The majority of Linux distributions out there seem to be over-engineering their method of distribution. They are not giving us a new distribution of Linux. They are giving us an existing distribution of Linux, but with a different distribution of non-system software (like a different desktop environment or configuration of it)
In many cases, turning an installation of the base distribution used to the one they’re shipping is a matter of installing certain packages and setting some configurations. Why should the user be required to reinstall their whole OS for this?
It would be way more practical if those distributions are available as packages, preferably managed by the package manager itself. This is much easier for both the user and the developer.
Some developers may find it less satisfying to do this, and I don’t mean to force my opinion on anyone, but only suggesting that there’s an easier way to do this. Distributions should be changing things that aren’t easily doable without a system reinstall.

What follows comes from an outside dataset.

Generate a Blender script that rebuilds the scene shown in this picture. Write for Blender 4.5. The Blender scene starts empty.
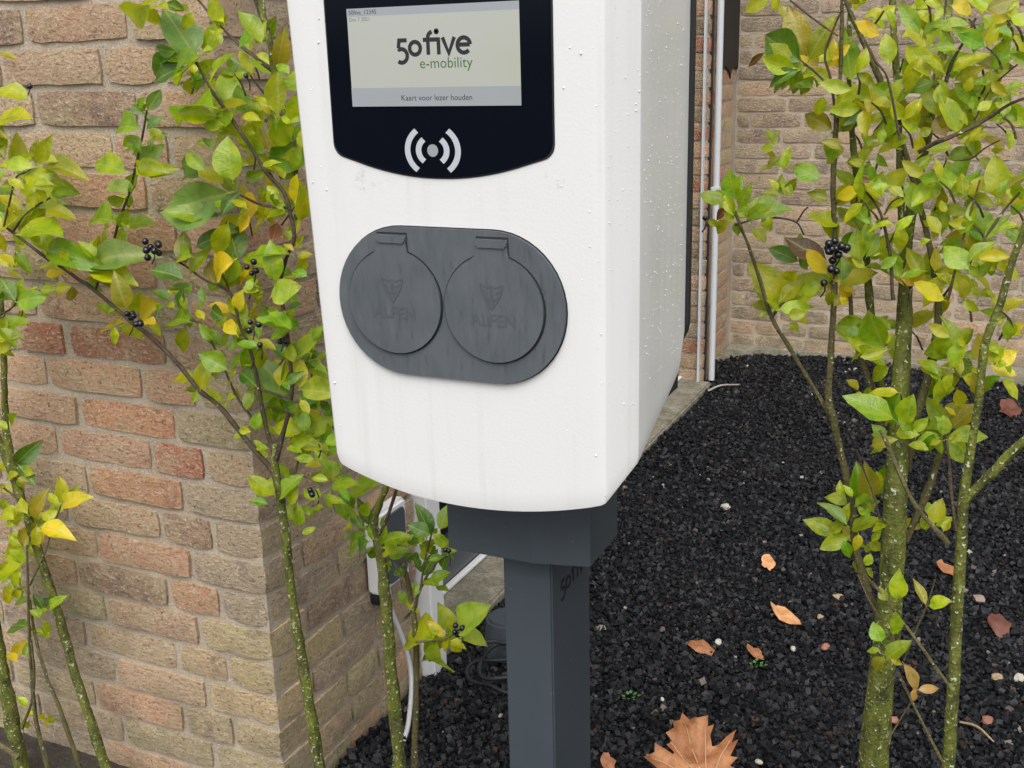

What would be the relation? From my understanding, the stereotype is about arch users telling everyone that they use arch btw, or telling people to rtfm. Maybe there’s another stereotype I am missing, but I haven’t done either of those here. 😅
base arch only installs the “system software” as you call them. all the “non-essentials” are indeed just packages like you seem to want them to be.
I am pretty sure arch installs a decent amount of non-system software, but I suppose that’s beyond the point.
What I am suggesting: if you make a new distribution, whose only change from its base distribution is changing non-system software, then I personally think it should be available as a package. This doesn’t mean I am saying Ubuntu or Fedora should remove non system software, and follow arch-like model. Absolutely not. These distros change things that aren’t easily packageable.